Entries with scene source code:
===============

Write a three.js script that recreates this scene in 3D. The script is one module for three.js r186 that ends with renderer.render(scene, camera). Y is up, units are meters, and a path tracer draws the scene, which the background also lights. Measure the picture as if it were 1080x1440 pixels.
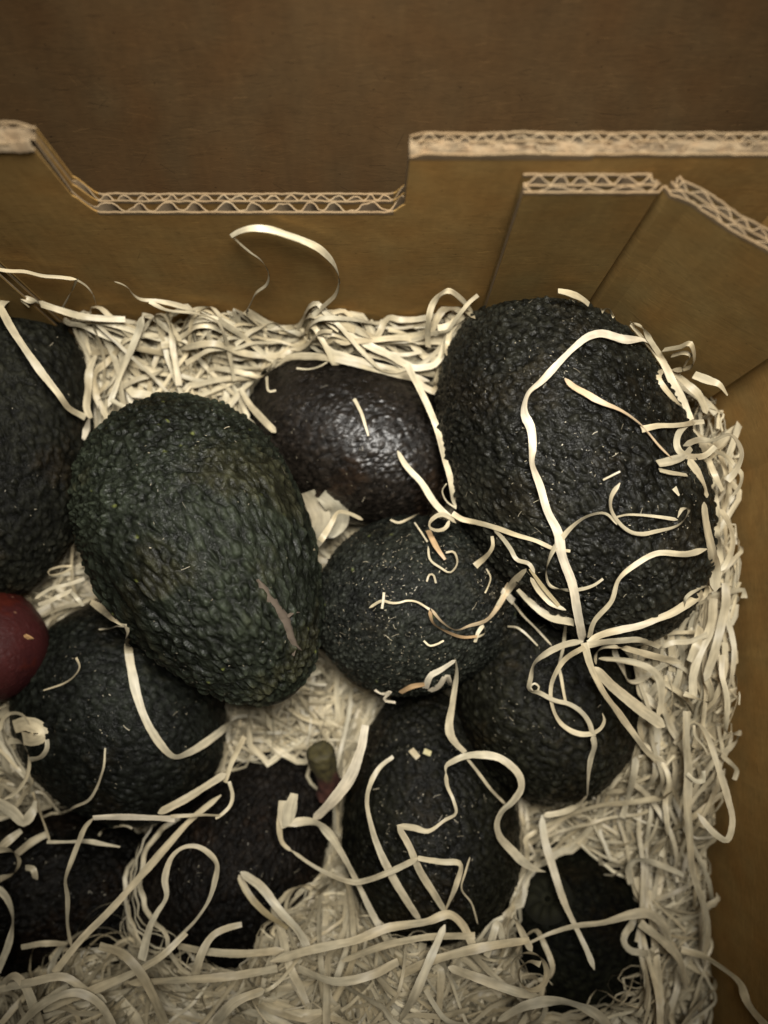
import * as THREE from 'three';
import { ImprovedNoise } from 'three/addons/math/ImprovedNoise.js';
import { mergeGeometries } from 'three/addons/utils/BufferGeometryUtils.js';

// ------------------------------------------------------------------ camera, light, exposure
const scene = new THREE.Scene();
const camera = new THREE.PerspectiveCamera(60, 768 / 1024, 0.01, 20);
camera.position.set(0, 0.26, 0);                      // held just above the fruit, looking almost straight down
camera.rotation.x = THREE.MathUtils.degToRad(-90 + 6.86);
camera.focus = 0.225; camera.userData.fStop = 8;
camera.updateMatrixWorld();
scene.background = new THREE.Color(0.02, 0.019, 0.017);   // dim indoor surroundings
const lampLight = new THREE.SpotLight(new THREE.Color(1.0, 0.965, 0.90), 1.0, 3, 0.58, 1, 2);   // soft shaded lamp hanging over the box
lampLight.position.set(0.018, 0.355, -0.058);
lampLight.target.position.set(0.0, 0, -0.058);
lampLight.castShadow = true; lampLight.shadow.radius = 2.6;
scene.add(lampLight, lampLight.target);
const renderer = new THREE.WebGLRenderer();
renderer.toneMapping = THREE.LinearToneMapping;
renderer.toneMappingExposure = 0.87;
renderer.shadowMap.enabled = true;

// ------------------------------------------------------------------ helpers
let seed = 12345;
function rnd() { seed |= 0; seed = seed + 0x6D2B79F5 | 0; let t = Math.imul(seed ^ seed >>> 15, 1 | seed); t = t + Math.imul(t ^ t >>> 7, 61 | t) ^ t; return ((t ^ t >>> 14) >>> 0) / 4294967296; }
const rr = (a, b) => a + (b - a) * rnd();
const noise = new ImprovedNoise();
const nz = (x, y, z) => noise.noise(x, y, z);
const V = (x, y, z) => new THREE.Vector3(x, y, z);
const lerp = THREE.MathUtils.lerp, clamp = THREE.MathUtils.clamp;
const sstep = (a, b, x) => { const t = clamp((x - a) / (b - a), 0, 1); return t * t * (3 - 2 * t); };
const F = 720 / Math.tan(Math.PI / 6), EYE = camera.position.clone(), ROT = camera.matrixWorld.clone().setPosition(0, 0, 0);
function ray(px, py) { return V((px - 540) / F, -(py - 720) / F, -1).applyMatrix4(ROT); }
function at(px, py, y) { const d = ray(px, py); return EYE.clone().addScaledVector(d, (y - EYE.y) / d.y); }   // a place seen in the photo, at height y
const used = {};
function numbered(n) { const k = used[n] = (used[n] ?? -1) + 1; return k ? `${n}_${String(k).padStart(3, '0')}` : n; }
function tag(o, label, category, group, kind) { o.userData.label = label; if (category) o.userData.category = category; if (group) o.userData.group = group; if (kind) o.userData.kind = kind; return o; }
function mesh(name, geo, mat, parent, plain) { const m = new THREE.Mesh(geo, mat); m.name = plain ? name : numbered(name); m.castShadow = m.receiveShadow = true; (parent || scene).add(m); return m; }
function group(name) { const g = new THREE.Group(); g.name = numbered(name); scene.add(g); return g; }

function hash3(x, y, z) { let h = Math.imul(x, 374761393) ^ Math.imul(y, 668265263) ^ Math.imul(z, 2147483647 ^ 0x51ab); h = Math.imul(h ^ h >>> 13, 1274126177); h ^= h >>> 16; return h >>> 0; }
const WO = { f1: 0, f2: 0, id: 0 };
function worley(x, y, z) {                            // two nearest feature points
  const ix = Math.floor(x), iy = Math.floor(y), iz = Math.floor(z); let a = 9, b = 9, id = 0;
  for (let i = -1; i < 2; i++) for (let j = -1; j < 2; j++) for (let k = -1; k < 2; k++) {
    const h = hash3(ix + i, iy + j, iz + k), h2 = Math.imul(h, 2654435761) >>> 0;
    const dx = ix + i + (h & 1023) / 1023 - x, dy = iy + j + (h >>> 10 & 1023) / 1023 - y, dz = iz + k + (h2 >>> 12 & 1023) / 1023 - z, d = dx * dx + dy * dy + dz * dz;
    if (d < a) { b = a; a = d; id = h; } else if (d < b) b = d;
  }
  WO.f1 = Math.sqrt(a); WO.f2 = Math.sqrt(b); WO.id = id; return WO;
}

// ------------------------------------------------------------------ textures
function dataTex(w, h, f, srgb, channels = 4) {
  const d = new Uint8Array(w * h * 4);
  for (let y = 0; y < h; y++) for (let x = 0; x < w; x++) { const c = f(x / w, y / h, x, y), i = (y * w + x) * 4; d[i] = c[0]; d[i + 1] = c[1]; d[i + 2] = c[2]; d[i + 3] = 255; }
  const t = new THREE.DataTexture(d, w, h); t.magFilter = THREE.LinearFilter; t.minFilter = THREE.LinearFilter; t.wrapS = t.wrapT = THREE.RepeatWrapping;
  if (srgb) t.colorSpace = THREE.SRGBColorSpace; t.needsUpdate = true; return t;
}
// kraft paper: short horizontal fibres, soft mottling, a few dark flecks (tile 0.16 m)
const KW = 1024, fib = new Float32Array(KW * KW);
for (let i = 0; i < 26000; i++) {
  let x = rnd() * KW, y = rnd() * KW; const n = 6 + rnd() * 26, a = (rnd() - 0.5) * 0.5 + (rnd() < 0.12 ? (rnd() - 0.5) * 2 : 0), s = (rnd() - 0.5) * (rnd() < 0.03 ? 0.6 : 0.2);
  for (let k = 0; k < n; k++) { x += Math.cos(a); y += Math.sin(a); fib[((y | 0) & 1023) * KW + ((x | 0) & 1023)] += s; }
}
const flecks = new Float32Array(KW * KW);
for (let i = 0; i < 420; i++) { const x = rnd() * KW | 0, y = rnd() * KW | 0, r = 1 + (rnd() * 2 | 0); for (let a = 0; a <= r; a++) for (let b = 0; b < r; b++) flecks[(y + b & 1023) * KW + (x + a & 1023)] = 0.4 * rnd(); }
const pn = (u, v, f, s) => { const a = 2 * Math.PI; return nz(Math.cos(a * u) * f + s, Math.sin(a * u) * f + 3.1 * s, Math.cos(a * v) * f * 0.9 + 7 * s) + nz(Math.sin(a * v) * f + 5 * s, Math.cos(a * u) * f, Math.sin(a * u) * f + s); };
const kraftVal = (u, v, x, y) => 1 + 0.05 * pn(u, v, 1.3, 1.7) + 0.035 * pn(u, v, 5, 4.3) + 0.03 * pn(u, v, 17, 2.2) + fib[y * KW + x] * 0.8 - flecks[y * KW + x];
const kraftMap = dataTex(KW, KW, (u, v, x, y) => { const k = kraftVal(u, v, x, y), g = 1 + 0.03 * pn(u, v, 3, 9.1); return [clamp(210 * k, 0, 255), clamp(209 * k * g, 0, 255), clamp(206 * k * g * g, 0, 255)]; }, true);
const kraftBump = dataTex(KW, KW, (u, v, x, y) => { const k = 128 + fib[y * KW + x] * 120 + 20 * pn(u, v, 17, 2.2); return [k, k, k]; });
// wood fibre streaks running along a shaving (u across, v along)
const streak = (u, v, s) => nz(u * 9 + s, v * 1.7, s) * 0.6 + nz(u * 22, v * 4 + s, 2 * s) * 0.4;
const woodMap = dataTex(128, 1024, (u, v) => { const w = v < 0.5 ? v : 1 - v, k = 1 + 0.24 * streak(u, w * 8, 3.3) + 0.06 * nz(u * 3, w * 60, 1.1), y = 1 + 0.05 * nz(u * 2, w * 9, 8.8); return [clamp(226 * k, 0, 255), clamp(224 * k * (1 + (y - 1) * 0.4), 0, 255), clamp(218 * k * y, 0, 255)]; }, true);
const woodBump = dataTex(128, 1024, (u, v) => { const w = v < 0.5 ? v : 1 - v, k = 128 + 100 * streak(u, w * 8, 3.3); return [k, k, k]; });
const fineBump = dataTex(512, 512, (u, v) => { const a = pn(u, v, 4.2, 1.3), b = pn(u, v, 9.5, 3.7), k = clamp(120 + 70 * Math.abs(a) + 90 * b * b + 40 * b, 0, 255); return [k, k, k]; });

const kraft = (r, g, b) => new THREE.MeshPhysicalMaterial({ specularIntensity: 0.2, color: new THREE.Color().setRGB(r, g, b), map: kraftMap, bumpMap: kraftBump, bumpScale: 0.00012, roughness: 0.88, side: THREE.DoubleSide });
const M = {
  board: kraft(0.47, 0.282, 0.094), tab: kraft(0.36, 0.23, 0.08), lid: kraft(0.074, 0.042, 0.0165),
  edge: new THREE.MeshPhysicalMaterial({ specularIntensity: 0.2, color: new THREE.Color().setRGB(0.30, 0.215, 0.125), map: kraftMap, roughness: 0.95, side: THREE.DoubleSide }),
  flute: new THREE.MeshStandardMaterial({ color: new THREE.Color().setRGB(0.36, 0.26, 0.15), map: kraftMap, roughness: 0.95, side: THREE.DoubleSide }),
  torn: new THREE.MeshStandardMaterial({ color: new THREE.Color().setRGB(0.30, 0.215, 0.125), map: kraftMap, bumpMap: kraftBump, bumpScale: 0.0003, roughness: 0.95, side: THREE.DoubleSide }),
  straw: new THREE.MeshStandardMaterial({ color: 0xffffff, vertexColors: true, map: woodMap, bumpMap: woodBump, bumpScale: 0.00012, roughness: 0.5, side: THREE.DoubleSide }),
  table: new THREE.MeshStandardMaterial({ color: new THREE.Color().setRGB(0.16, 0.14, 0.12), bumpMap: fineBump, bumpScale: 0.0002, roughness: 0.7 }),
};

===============

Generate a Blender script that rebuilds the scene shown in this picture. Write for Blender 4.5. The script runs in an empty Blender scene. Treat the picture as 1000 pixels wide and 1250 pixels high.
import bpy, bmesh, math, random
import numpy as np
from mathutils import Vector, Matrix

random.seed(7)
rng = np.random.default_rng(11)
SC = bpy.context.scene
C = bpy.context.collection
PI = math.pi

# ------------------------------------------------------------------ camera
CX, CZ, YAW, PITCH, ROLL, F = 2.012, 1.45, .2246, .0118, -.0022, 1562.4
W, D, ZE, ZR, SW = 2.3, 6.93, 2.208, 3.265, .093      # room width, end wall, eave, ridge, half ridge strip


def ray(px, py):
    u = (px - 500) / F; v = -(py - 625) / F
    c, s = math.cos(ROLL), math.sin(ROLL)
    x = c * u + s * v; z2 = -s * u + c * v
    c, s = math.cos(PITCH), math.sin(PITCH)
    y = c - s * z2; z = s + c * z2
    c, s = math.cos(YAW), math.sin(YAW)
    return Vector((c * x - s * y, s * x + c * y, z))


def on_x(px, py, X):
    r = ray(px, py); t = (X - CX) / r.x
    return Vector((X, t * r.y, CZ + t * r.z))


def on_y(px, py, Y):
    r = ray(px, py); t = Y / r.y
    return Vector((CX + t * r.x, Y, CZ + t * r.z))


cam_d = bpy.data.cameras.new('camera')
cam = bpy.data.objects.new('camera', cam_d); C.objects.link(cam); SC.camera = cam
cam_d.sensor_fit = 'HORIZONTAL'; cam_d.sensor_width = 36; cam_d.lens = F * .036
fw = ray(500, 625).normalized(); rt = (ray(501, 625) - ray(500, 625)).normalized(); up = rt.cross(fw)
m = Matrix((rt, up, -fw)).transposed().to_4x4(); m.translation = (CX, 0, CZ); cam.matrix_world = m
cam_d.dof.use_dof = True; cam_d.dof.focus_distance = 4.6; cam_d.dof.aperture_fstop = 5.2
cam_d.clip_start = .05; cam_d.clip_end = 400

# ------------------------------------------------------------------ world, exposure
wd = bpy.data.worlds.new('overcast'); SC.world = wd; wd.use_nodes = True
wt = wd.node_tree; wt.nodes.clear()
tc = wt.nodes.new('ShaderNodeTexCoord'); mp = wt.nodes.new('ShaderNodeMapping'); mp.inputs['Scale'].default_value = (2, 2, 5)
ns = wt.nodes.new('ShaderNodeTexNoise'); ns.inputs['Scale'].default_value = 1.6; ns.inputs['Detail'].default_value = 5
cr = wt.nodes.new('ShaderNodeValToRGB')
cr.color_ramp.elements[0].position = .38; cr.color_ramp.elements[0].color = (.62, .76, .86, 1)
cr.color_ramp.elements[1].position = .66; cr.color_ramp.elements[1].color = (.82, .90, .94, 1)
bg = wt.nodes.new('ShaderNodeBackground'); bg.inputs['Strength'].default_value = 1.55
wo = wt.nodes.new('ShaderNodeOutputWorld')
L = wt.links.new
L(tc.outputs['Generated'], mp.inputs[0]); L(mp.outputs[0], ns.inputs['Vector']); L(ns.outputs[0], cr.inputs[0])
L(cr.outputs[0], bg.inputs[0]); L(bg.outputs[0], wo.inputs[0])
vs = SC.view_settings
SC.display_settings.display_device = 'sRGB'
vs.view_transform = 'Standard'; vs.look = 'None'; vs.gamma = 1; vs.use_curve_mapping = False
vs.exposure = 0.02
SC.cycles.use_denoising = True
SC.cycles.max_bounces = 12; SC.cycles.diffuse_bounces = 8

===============

GOAL OF THE EXERCISE
Pull out every line containing "pixels".

RESULT OF THE EXERCISE
Write a three.js script that recreates this scene in 3D. The script is one module for three.js r186 that ends with renderer.render(scene, camera). Y is up, units are meters, and a path tracer draws the scene, which the background also lights. Measure the picture as if it were 1080x1440 pixels.
Generate a Blender script that rebuilds the scene shown in this picture. Write for Blender 4.5. The script runs in an empty Blender scene. Treat the picture as 1000 pixels wide and 1250 pixels high.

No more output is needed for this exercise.